Using an IMF database, the Minneapolis Fed logged the levels of bank capital that would have been needed to avert 28 financial crises in rich countries between 1970 and 2011. Based on the historical relationship between capital levels and crises, Mr Kashkari says there is a 67% chance of a bank bail-out at some point in the next century. This is despite significant new capital requirements imposed since the financial crisis which have, he says, brought down the chance of a failure from 84%.

His solution is to force banks to finance themselves with capital totalling 23.5% of their risk-weighted assets, or 15% of their balance-sheets without adjusting for risk (the “leverage ratio”). This, says Mr Kashkari, would be enough to guard the financial system against a shock striking many reasonably-sized banks at once. Any bank deemed too big to fail would need a still bigger buffer, eventually reaching an eye-watering 38% of risk-weighted assets. Such a high requirement would, in effect, force big banks to break themselves up.

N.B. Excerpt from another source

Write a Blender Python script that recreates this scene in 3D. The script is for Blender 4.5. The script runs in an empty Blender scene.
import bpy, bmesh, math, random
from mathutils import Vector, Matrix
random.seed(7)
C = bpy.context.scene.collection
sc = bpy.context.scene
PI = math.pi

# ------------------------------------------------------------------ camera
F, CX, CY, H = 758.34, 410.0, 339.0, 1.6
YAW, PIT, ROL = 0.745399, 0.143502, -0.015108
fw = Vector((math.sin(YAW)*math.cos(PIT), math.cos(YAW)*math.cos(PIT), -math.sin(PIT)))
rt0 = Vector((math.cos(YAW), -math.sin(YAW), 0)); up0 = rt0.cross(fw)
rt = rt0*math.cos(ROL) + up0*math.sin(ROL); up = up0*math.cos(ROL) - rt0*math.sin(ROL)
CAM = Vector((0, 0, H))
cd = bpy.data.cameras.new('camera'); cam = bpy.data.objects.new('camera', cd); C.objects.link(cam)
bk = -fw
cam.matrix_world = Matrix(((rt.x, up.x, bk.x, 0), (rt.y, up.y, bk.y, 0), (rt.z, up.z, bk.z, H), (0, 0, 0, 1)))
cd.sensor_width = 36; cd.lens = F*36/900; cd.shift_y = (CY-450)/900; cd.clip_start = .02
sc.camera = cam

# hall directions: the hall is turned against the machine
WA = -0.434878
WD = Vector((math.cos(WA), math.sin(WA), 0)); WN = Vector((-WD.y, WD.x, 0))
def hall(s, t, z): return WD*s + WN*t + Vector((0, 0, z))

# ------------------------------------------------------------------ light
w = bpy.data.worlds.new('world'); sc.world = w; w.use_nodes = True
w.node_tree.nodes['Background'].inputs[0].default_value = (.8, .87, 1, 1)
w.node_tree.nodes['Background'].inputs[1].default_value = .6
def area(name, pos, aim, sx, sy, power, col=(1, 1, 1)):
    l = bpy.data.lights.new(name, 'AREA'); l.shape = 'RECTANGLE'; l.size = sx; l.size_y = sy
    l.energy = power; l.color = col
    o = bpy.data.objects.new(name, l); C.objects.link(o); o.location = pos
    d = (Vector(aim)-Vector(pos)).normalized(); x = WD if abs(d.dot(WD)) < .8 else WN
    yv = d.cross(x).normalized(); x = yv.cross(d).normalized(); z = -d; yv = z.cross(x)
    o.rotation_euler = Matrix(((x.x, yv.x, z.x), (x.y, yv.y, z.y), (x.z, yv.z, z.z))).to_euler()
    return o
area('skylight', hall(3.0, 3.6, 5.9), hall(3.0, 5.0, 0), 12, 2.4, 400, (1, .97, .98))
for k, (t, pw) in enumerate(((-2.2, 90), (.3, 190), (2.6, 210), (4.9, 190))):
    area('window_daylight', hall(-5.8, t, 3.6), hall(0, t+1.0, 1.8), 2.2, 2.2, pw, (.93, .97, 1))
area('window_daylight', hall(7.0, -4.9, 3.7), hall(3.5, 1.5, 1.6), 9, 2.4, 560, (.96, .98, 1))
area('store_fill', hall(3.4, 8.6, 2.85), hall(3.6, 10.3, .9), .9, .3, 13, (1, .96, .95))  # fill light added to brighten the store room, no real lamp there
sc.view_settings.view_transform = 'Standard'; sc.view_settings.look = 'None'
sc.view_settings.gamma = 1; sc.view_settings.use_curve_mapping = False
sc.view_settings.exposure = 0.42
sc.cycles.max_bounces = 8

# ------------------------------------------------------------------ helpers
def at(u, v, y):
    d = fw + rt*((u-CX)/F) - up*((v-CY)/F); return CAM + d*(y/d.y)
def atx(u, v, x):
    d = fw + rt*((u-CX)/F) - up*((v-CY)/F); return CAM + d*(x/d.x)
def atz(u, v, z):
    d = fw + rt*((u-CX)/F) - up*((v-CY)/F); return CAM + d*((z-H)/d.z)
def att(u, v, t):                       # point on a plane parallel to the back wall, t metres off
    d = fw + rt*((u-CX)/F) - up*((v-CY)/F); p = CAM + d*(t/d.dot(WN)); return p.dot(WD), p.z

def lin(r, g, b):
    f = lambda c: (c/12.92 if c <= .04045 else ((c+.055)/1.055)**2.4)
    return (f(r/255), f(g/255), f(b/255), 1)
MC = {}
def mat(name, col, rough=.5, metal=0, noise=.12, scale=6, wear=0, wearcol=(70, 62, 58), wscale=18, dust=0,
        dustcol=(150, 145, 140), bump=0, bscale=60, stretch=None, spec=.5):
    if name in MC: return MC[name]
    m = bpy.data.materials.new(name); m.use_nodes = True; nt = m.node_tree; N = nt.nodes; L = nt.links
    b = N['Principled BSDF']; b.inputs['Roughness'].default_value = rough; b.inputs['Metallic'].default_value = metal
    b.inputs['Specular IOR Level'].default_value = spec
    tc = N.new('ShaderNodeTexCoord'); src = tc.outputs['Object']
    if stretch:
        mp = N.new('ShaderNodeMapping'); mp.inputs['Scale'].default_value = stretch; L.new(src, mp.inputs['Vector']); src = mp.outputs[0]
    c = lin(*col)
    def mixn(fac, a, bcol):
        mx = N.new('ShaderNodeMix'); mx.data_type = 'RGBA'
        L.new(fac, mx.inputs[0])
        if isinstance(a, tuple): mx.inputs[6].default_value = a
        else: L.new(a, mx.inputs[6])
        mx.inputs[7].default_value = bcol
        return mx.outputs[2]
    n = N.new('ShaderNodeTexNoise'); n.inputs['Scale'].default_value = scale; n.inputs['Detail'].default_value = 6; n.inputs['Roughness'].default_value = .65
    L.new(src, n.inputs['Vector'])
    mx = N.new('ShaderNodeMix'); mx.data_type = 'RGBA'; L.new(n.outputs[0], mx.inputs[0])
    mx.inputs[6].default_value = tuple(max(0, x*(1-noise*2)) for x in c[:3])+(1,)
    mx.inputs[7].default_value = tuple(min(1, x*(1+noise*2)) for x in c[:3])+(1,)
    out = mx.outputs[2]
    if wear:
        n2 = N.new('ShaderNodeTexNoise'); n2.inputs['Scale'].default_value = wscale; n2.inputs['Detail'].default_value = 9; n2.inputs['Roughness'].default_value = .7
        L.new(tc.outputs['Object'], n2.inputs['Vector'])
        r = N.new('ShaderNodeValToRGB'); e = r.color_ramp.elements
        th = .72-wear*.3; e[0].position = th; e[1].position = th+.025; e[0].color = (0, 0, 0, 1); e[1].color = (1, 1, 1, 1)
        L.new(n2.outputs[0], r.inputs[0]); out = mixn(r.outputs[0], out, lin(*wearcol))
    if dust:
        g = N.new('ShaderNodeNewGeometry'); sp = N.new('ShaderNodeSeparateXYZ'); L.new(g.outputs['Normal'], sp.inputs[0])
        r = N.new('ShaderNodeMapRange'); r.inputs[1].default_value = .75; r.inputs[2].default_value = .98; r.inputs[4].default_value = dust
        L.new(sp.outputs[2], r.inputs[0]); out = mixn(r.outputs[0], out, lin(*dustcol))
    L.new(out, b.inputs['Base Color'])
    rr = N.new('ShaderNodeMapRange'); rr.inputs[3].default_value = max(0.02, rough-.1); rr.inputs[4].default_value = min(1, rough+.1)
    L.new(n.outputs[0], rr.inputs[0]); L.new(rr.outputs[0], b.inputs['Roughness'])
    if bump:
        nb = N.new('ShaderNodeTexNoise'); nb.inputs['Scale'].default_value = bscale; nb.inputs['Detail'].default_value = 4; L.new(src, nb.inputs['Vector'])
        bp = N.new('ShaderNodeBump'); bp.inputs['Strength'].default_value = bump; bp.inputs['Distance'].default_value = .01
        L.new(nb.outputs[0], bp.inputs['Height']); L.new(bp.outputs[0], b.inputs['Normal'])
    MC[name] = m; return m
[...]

This is radical stuff. Under “Dodd-Frank”, the law that overhauled financial regulation after the crisis, the minimum leverage ratio for big banks is only 6%. But Mr Kashkari’s numbers should be treated with caution. For a start, he counts only common equity, the strictest possible definition of capital, and ignores everything else, such as debt that converts into equity in times of crisis. Recent new regulations aim to ensure that the “total loss-absorbing capacity” of the largest banks, which includes such instruments, reaches at least 18%. Mr Kashkari’s main complaint is that he does not think complex safety buffers will actually work in a crisis.

Much higher capital requirements could put some banks, a few of which are already worth less than the book value of their assets, out of business. Not my problem, says Mr Kashkari, who argues that it is banks’ responsibility to find profitable and safe business models.

Source: Kash call | The Economist

Wait for the push-back from big banks. But their tactics will mainly be scare-mongering to protect profits (and bonuses) by dissuading politicians from acting on an eminently sensible proposal.

Banks need to be bullet-proof and not rely on the taxpayer’s dollar to bail them out in times of crisis. Australian banks, with leverage ratios as low as 3%, are entirely dependent on taxpayer rescue in times of crisis.

Fractional-reserve banking is not a fundamental building block of capitalism (some would call it an aberration). Countries like Germany funded their industrialization without it, their early banks being entirely equity-funded. Fractional-reserve systems are characterized by frequent boom-bust cycles, while banking systems with higher equity funding are far more secure and less likely to spread contagion through the entire economy if they default.